The US Air Force is determined to learn from past mistakes, particularly those made during the development of the F-35, as it embarks on the creation of a sixth-generation fighter known as Next Generation Air Dominance (NGAD), according to Air Force Secretary Frank Kendall.

Kendall emphasized the importance of ensuring the Air Force has full access to sustainment data from the contractor responsible for building the NGAD platform. He cited the F-35 program’s failure to secure rights to all the fighter’s sustainment data from Lockheed Martin as a serious mistake that should not be repeated.

The acquisition philosophy known as Total System Performance, which granted contractors ownership of programs for their entire lifecycle, contributed to what Kendall called a perpetual monopoly. He expressed his determination to avoid such a situation with NGAD, citing the ongoing struggles with the F-35.

Excessive concurrency, the simultaneous development and procurement of an aircraft, was another major issue that hindered the F-35 program. While some concurrency is expected with NGAD and the B-21 Raider stealth bomber, Kendall assured that it would be managed in a rational manner to minimize excessive risk.

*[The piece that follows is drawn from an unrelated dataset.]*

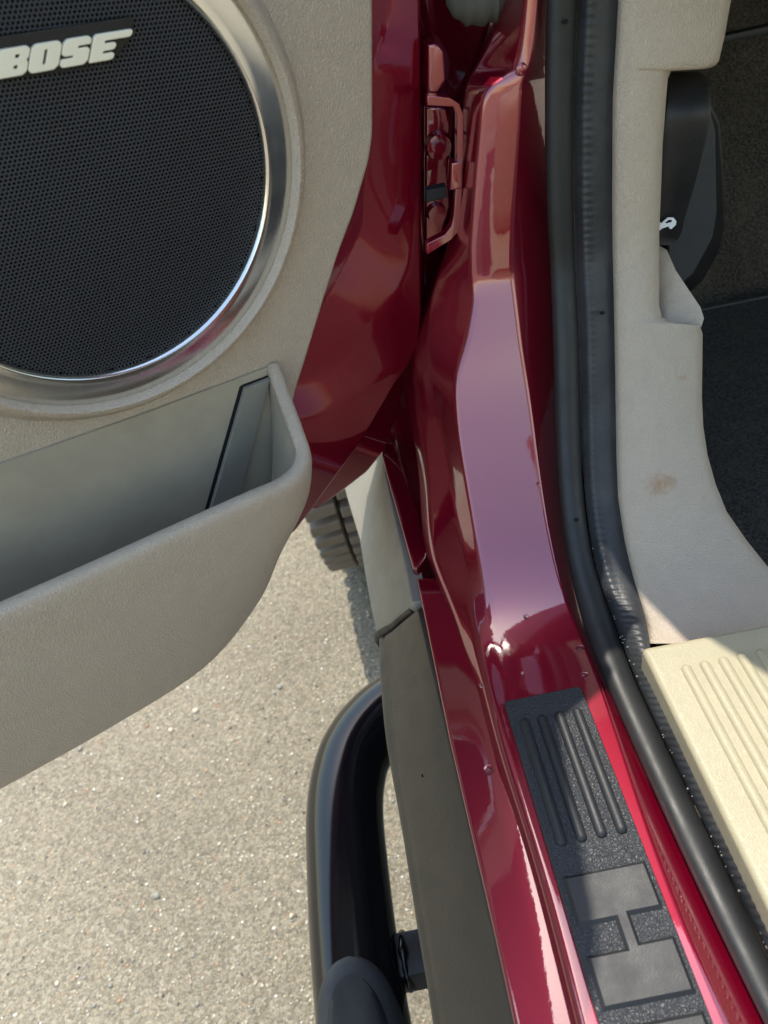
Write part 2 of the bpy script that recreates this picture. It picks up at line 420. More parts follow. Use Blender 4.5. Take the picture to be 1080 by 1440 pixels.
r4 = smooth_rail([(0.0555,0.0015,0.7),(0.0539,0.0427,0.6998),(0.0522,0.0882,0.6995),(0.0513,0.1117,0.6993),(0.0504,0.1342,0.6992),(0.0496,0.1553,0.6991),(0.0487,0.1781,0.699),(0.0479,0.2051,0.6988),(0.0475,0.23,0.6988),(0.0471,0.2519,0.6988),(0.0474,0.2752,0.6988),(0.0476,0.2974,0.699),(0.0487,0.3147,0.6991),(0.0502,0.3267,0.6992),(0.0519,0.3416,0.7),(0.0532,0.3533,0.7017),(0.0544,0.3666,0.7043),(0.0554,0.3786,0.7082),(0.056,0.3897,0.7135),(0.0565,0.4006,0.7203),(0.0568,0.4109,0.7279),(0.0569,0.42,0.7361),(0.057,0.4295,0.7463),(0.0573,0.4383,0.7571),(0.0576,0.4467,0.7682),(0.0578,0.4547,0.7795),(0.0581,0.4623,0.7911),(0.0585,0.4694,0.8029),(0.0596,0.4753,0.8132),(0.0605,0.4804,0.8227),(0.0622,0.4851,0.8322),(0.0636,0.4889,0.8408),(0.0666,0.4918,0.8477),(0.0693,0.4944,0.8541),(0.0743,0.4978,0.8625),(0.0793,0.5013,0.8707),(0.0831,0.5057,0.8809),(0.0864,0.5094,0.8897),(0.0888,0.5121,0.8963),(0.0886,0.5148,0.9034),(0.0884,0.5156,0.9074),(0.0883,0.5158,0.9112),(0.0887,0.5159,0.9159),(0.089,0.5161,0.9205),(0.0894,0.5163,0.926),(0.0899,0.5165,0.9315),(0.0916,0.5168,0.9412),(0.0936,0.5173,0.9529),(0.097,0.5182,0.9732),(0.1,0.5189,0.9882),(0.1033,0.5196,1.005),(0.1056,0.5202,1.017),(0.107,0.5206,1.023),(0.111,0.5207,1.026),(0.1137,0.5208,1.028),(0.1202,0.5209,1.031),(0.1275,0.521,1.032),(0.1307,0.5212,1.036),(0.1327,0.5216,1.043),(0.1345,0.5222,1.054),(0.1372,0.5229,1.068),(0.139,0.524,1.088),(0.1407,0.525,1.107)], 1); r5 = smooth_rail([(0.1085,-0.0054,0.7),(0.1076,0.0349,0.7),(0.1067,0.0792,0.6999),(0.1062,0.1021,0.6998),(0.1057,0.1241,0.6998),(0.1053,0.1446,0.6997),(0.1055,0.1667,0.6997),(0.1062,0.1927,0.6996),(0.1077,0.2165,0.6996),(0.1093,0.2375,0.6996),(0.1109,0.2599,0.6997),(0.1124,0.2812,0.6998),(0.1135,0.2981,0.7),(0.1137,0.31,0.7001),(0.1139,0.3255,0.7002),(0.1139,0.338,0.7007),(0.1134,0.3522,0.7025),(0.1127,0.3655,0.7052),(0.1123,0.3779,0.7091),(0.1117,0.3899,0.7149),(0.1122,0.4008,0.7217),(0.1126,0.4105,0.7291),(0.1129,0.4207,0.7385),(0.1135,0.43,0.7487),(0.1141,0.4386,0.7595),(0.1147,0.4468,0.7705),(0.1153,0.4547,0.7818),(0.1161,0.4621,0.7933),(0.1166,0.4683,0.8035),(0.1169,0.4736,0.813),(0.1172,0.4787,0.8225),(0.1171,0.4831,0.8313),(0.117,0.4864,0.8386),(0.1169,0.4893,0.8456),(0.1166,0.4932,0.855),(0.1167,0.4969,0.8642),(0.1169,0.5016,0.8751),(0.1171,0.5056,0.8845),(0.1172,0.5085,0.8915),(0.1174,0.5113,0.8985),(0.1175,0.5127,0.9022),(0.1177,0.5137,0.9055),(0.1177,0.5142,0.9102),(0.1177,0.5143,0.9149),(0.1183,0.5145,0.9205),(0.1189,0.5147,0.926),(0.1199,0.515,0.9358),(0.1214,0.5154,0.9477),(0.124,0.5162,0.9682),(0.1261,0.5169,0.9835),(0.1284,0.5176,1),(0.1301,0.5182,1.012),(0.131,0.5185,1.019),(0.1315,0.5187,1.022),(0.1318,0.5188,1.025),(0.1336,0.5189,1.028),(0.1355,0.5191,1.031),(0.138,0.5193,1.035),(0.1399,0.5196,1.042),(0.1418,0.5201,1.053),(0.1442,0.5209,1.067),(0.1464,0.5219,1.087),(0.1485,0.5229,1.106)], 1); r6 = smooth_rail([(0.1332,-0.0084,0.691),(0.1307,0.0325,0.691),(0.128,0.0777,0.6909),(0.1266,0.101,0.6908),(0.1253,0.1235,0.6908),(0.124,0.1444,0.6907),(0.1232,0.167,0.6907),(0.1221,0.1937,0.6906),(0.1217,0.2183,0.6906),(0.1215,0.24,0.6906),(0.1213,0.2632,0.6907),(0.121,0.2853,0.6908),(0.1207,0.3028,0.691),(0.1205,0.315,0.6911),(0.1216,0.3322,0.6891),(0.1223,0.3459,0.6885),(0.1228,0.3614,0.6888),(0.124,0.3757,0.6902),(0.1249,0.389,0.6934),(0.1261,0.4018,0.6983),(0.1275,0.4139,0.7042),(0.1287,0.4249,0.7108),(0.1304,0.4367,0.7191),(0.1324,0.4476,0.7283),(0.1341,0.4577,0.7384),(0.1355,0.4663,0.7498),(0.1373,0.4746,0.7613),(0.1391,0.4824,0.773),(0.1405,0.4889,0.7835),(0.1422,0.4945,0.7931),(0.1437,0.4999,0.8028),(0.1451,0.5046,0.8115),(0.1462,0.5082,0.8189),(0.1471,0.5114,0.8259),(0.1482,0.5154,0.8354),(0.1492,0.5193,0.8449),(0.1505,0.524,0.8563),(0.1516,0.5281,0.866),(0.1524,0.5312,0.8732),(0.1532,0.5342,0.8804),(0.1535,0.5358,0.8842),(0.1537,0.5371,0.8876),(0.154,0.5388,0.8919),(0.1542,0.5403,0.8963),(0.1544,0.5415,0.9019),(0.1543,0.5421,0.9077),(0.154,0.5424,0.9184),(0.1537,0.5429,0.9314),(0.1538,0.5437,0.9538),(0.1539,0.5444,0.9704),(0.1543,0.5451,0.9885),(0.1548,0.5457,1.002),(0.1551,0.546,1.009),(0.1552,0.5462,1.012),(0.1553,0.5463,1.015),(0.1555,0.5465,1.019),(0.1556,0.5467,1.022),(0.1559,0.5469,1.027),(0.1564,0.5473,1.034),(0.1571,0.5478,1.046),(0.1581,0.5486,1.061),(0.1596,0.5497,1.082),(0.1611,0.5508,1.103)]); r7 = smooth_rail([(0.1412,-0.0093,0.687),(0.1395,0.0317,0.6868),(0.1376,0.0771,0.6865),(0.1367,0.1005,0.6864),(0.1357,0.123,0.6862),(0.1349,0.144,0.6861),(0.1344,0.1667,0.686),(0.1339,0.1935,0.6859),(0.134,0.2182,0.6858),(0.1341,0.24,0.6857),(0.1343,0.2633,0.6858),(0.1345,0.2854,0.6859),(0.1345,0.303,0.6861),(0.1345,0.3152,0.6861),(0.136,0.3326,0.6839),(0.137,0.3464,0.683),(0.1378,0.3622,0.6832),(0.1394,0.3767,0.6844),(0.1405,0.3902,0.6874),(0.1419,0.4032,0.6922),(0.1435,0.4155,0.698),(0.1448,0.4267,0.7045),(0.1467,0.4387,0.7127),(0.1488,0.4499,0.7218),(0.1506,0.4602,0.7319),(0.152,0.469,0.7433),(0.1539,0.4774,0.7548),(0.1556,0.4854,0.7666),(0.1571,0.4921,0.7771),(0.1587,0.4979,0.7868),(0.1603,0.5034,0.7965),(0.1616,0.5081,0.8054),(0.1627,0.5119,0.8128),(0.1636,0.5152,0.8198),(0.1647,0.5194,0.8294),(0.1656,0.5234,0.839),(0.1668,0.5281,0.8506),(0.1678,0.5322,0.8604),(0.1686,0.5353,0.8677),(0.1693,0.5384,0.8749),(0.1696,0.54,0.8788),(0.1698,0.5414,0.8822),(0.1701,0.5431,0.8866),(0.1703,0.5448,0.8909),(0.1705,0.5465,0.8964),(0.1705,0.5476,0.9021),(0.1702,0.5482,0.9128),(0.1696,0.5487,0.9261),(0.1693,0.5495,0.9488),(0.1692,0.5502,0.9657),(0.1693,0.5509,0.9841),(0.1696,0.5515,0.9974),(0.1698,0.5519,1.005),(0.1699,0.552,1.009),(0.1699,0.5522,1.011),(0.17,0.5524,1.015),(0.1701,0.5525,1.019),(0.1703,0.5527,1.024),(0.1707,0.5531,1.031),(0.1713,0.5537,1.043),(0.172,0.5544,1.058),(0.1732,0.5556,1.079),(0.1743,0.5567,1.1)])
rows = []
for i in range(len(L2)):
    pts = [L2[i] + Vector((-0.004, 0.03, -0.02)), L2[i], R2[i], r4[i], r5[i], r6[i], r7[i]]
    rows.append(section(pts, [0, 0.006, 0.005, 0.0045, 0.0022, 0.004, 0]))
cols = list(zip(*rows))
cols = [cr(c, 3) for c in cols]
rows = list(zip(*cols))
body = link('body_opening', grid_mesh('body_opening', rows), PAINT, car, 60)
tag(body, 'dark red glossy door sill rising into the hinge pillar')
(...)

Kendall emphasized the need for the government to have greater control over NGAD compared to the F-35. This includes ensuring access to intellectual property and implementing modular open system design to facilitate system upgrades by involving new suppliers.

The Air Force’s program executive officer for fighters and advanced aircraft, Brig. Gen. Dale White, will be responsible for overseeing the NGAD program.

Given the anticipated high cost of NGAD, the Air Force plans to work with a single contractor for the program. Boeing, Lockheed Martin, and Northrop Grumman are expected to compete for the opportunity.

Kendall also mentioned the progress of the collaborative combat aircraft (CCA) acquisition strategy, which aligns with NGAD. The Air Force is exploring the development of autonomous drone wingmen in conjunction with CCA and is engaging with multiple potential suppliers.

NGAD’s origins trace back to the Obama administration when Kendall, in his previous role, requested the Defense Advanced Research Projects Agency (DARPA) to study the Air Force’s future requirements for air dominance. DARPA’s response emphasized the need for a family of systems, including weapons, space assets, and potentially autonomous drone wingmen.

Under Kendall’s Aerospace Innovation Initiative, prototype aircraft known as X-planes were developed to test and validate core technologies for the sixth-generation fighter.

Advancements in model-based systems engineering and digitalization have facilitated efficient collaboration between government and contractor design teams working on NGAD at Wright-Patterson Air Force Base. Government designers have direct access to the databases used by bidding companies, enabling closer cooperation and streamlined development.